I don’t regard this as an impossible set of tasks, or a fantasy like Hopi does. Just very difficult and requiring some tough political choices, for instance about the balance when trying to win back UKIP voters between policy repositioning on immigration (Marcus’ idea of fair movement of labour instead of free movement of labour, or can I be the first to resurrect ID Cards?) and attacking their Thatcherite policies on the NHS and tax reform. But fundamentally this is about reassembling a coalition we already assembled only two years ago. If the movement since then had been a big shift to the Tories because of the economic recovery I would be more pessimistic but that isn’t what has happened – we never had many mid-term Tory switchers who we could lose.

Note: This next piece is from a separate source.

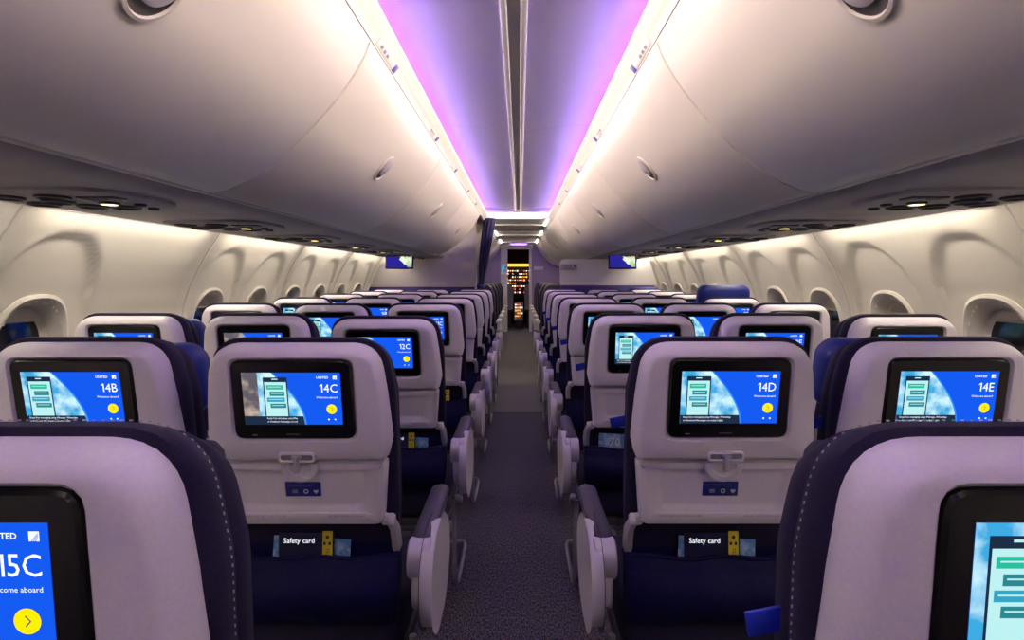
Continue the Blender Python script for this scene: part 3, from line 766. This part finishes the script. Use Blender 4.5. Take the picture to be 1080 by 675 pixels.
# curtain, gathered and tied
ct = MB(); rows = []
for i in range(41):
    z = .05+(EYE+.715-.05)*i/40; h = i/40
    tie = math.exp(-((z-1.15)/.22)**2); wd = .075*(1-.35*tie)+.035*max(0, (h-.6)/.4); xc = -.462 + .115*max(0, (h-.55)/.45)**1.2
    n2 = 44; rows.append([(xc+wd*.62*math.cos(2*PI*j/n2)*(1+.16*math.cos(9*2*PI*j/n2+h*2)), BULK-.02+.09*math.sin(2*PI*j/n2)*(1-.4*tie)*(1+.18*math.cos(9*2*PI*j/n2+h*2)), z) for j in range(n2)])
ct.loft(rows, 'curtain', cap0=True, cap1=True)
cr = thing('curtain', 'dark navy curtain gathered at the left side of the aisle', 'curtain', (0, 0, 0))
obj('cloth', ct.mesh('cloth', 70), cr)
obj('tie_band', MB().disc_stack((-.462, BULK-.02, 1.15), (0, 0, 1), [(.050, -.02), (.055, -.01), (.055, .01), (.050, .02)], 'headrest', 24, sx=.9, sy=1.3, u=(1, 0, 0)), cr)
# overhead monitors
for s, x, lab in ((-1, -1.27, 'small overhead monitor with a map picture hanging on the left'), (1, 1.12, 'small overhead monitor with a map picture hanging on the right')):
    t = thing('overhead_monitor', lab, 'monitor', (x, 6.0, EYE+.165), 'overhead monitors')
    R = (math.radians(-6), 0, 0)
    obj('monitor_case', MB().box((0, 0, 0), (.300, .03, .165), 'bezel', .006), t, rot=R)
    m1 = MB().add([(-.138, -.0158, -.070), (.138, -.0158, -.070), (.138, -.0158, .070), (-.138, -.0158, .070)], [(0, 1, 2, 3)], 's_mapsea')
    m1.add([(a, -.0162, b_) for a, b_ in ((-.02, .07), (.01, .045), (.0, .02), (.03, -.005), (.05, -.03), (.08, -.04), (.09, -.062), (.135, -.062), (.135, .07))], [tuple(range(9))], 's_mapland')
    obj('map_picture', m1.mesh('map_picture', 0), t, rot=R)
    obj('bracket', MB().box((0, .01, .045), (.10, .03, .05), 'darkgrey', .004), t)

# ------------------------------------------------------------------ front cabin
def fc_meshes():
    out = rpoly([(.20, .30, .03), (.245, .60, .06), (.235, 1.02, .06), (.17, 1.16, .07), (-.17, 1.16, .07), (-.235, 1.02, .06), (-.245, .60, .06), (-.20, .30, .03)], 64)
    bk = MB().loft([r3(inset(out, .03), -.02), r3(inset(out, .008), -.01), r3(out, .02), r3(inset(out, -.004), .09), r3(inset(out, .02), .13)], 'leatherdark', cap0=True, cap1=True)
    pc = MB().loft([r3(rpoly([(.19, .42, .02), (.20, .68, .03), (-.20, .68, .03), (-.19, .42, .02)], 40), y) for y in (-.005, -.035)], 'pocket', cap1=True)
    cs_ = MB().box((0, .36, .42), (.50, .50, .14), 'leatherdark', .04, 3)
    am = MB().box((0, .30, .63), (.075, .42, .05), 'cap', .018, 3).box((0, .30, .52), (.05, .36, .20), 'cap', .015)
    lg = MB().box((0, .30, .19), (.40, .40, .34), 'darkgrey', .02).box((0, .3, .012), (.44, .44, .024), 'tube', .004)
    return [a.mesh(b_, 50) for a, b_ in ((bk, 'seat_back'), (pc, 'seat_pocket'), (cs_, 'seat_cushion'), (am, 'armrest'), (lg, 'seat_base'))]
FM = fc_meshes()
for s, side in ((-1, 'left'), (1, 'right')):
    for i in range(5):
        t = thing('front_cabin_seat', 'dark leather front cabin seat on the %s of the aisle, %s' % (side, ['nearest the divider', 'second beyond the divider', 'third beyond the divider', 'fourth beyond the divider', 'foremost'][i]), 'seat', (s*.56, 7.75+.97*i, 0), 'front cabin seats')
        a = obj('seat_back', FM[0], t, rot=(math.radians(5), 0, 0)); obj('seat_pocket', FM[1], t, rot=(math.radians(5), 0, 0)); obj('seat_cushion', FM[2], t)
        obj('armrest', FM[3], t, (-s*.285, 0, 0)); obj('armrest', FM[3], t, (s*.285, 0, 0)); obj('seat_base', FM[4], t)
# front partition with doorway
pt = MB()
pt.box((-(.42+1.85)/2, Y1+.02, 1.0), (1.85-.42, .04, 2.0), 'bulkpurple', .003)
pt.box(((.30+1.85)/2, Y1+.02, 1.0), (1.85-.30, .04, 2.0), 'bulkpurple', .003)
pt.box((-.06, Y1+.02, EYE+.70), (.76, .05, .10), 'trimpl', .004)
fw = struct('wall_front', pt)
fr = MB().box((-.34, Y1+.01, .97), (.16, .08, 1.94), 'white', .006).box((.265, Y1+.01, .97), (.06, .08, 1.94), 'white', .006).box((-.04, Y1+.01, EYE+.655), (.60, .08, .04), 'white', .006)
obj('door_frame', fr, fw)
obj('control_screen', MB().box((-.37, Y1-.035, EYE+.20), (.06, .01, .17), 's_mid'), fw)
obj('notice_plate', MB().box((.46, Y1-.005, EYE+.20), (.22, .01, .08), 'white', .002), fw)
t = thing('ceiling_lamp', 'oval purple ceiling lamp above the front doorway', 'light', (0, 12.2, FC-.03))
obj('lamp_lens', MB().disc_stack((0, 0, 0), (0, 0, -1), [(.18, 0), (.19, .01), (.17, .022)], 'ledpurplesign', 28), t)
obj('lamp_rim', MB().disc_stack((0, 0, .006), (0, 0, -1), [(.21, 0), (.21, .008), (.19, .012)], 'trimpl', 28), t)
# flight deck beyond the doorway
fd = MB()
fd.box((-.75, 14.0, 1.0), (.04, 1.9, 2.0), 'black').box((.75, 14.0, 1.0), (.04, 1.9, 2.0), 'black').box((0, 14.9, 1.0), (1.5, .04, 2.0), 'black').box((0, 14.0, 2.0), (1.5, 1.9, .04), 'black')
struct('wall_flight_deck', fd)
ip = thing('instrument_panel', 'dark flight deck panel dotted with amber and white lights beyond the doorway', 'instrument panel', (0, 14.6, 0))
obj('panel_board', MB().box((0, 0, 1.15), (1.1, .06, .9), 'darkgrey', .01), ip)
rnd = random.Random(3)
for r_ in range(8):
    for c_ in range(12):
        x = -.34+.06*c_; z = .86+.08*r_
        if rnd.random() < .8: obj('indicator_light', MB().box((0, 0, 0), (.036*rnd.uniform(.5, 1.1), .006, .038*rnd.uniform(.4, 1.1)), rnd.choice(['amber', 'amber', 'instrwhite', 'instrwhite', 'instrred', 'signgrey'])), ip, (x, -.036, z))
obj('glare_lamp', MB().box((0, -.05, 1.57), (.7, .02, .07), 'amber', .004), ip)
cp = thing('center_console', 'grey flight deck console with small lights between the pilot seats', 'console', (0, 13.9, 0))
obj('console_body', MB().box((0, .2, .40), (.22, .7, .45), 'signgrey', .03).box((0, .1, .10), (.18, .5, .20), 'darkgrey', .01), cp)
for r_ in range(5):
    for c_ in range(4): obj('indicator_light', MB().box((0, 0, 0), (.026, .008, .03), rnd.choice(['amber', 'instrwhite', 'signgrey', 'instrred'])), cp, (-.078+.052*c_, -.153, .30+.07*r_))
for s, side in ((-1, 'left'), (1, 'right')):
    t = thing('pilot_seat', 'grey pilot seat on the %s inside the flight deck' % side, 'seat', (s*.30, 13.75, 0), 'pilot seats')
    o_ = rpoly([(.15, .45, .04), (.17, .95, .05), (.10, 1.08, .05), (-.10, 1.08, .05), (-.17, .95, .05), (-.15, .45, .04)], 40)
    obj('seat_back', MB().loft([r3(inset(o_, .02), 0), r3(o_, .02), r3(o_, .08), r3(inset(o_, .02), .10)], 'signgrey', cap0=True, cap1=True), t)
    obj('seat_cushion', MB().box((0, .22, .44), (.34, .36, .10), 'darkgrey', .03), t); obj('seat_base', MB().box((0, .2, .20), (.20, .25, .40), 'darkgrey', .02), t)
# aft wall closing the cabin behind the camera
struct('wall_back', MB().box((0, Y0-.02, 1.15), (3.8, .04, 2.4), 'bulk'))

The alternative is to continue with the Micawber Strategy (“something will come along”) that I derided a few weeks ago – do nothing and hope to win a majority by default on 31% of the vote due to good ground campaigns in key seats and a differential impact of UKIP on the Tories. That might work, but equally it might not, the margin for error or adverse events between now and polling day is miniscule when you only have a 1% lead as a cushion. And even if it did work, is that really the democratic mandate we want if we want to radically change the country?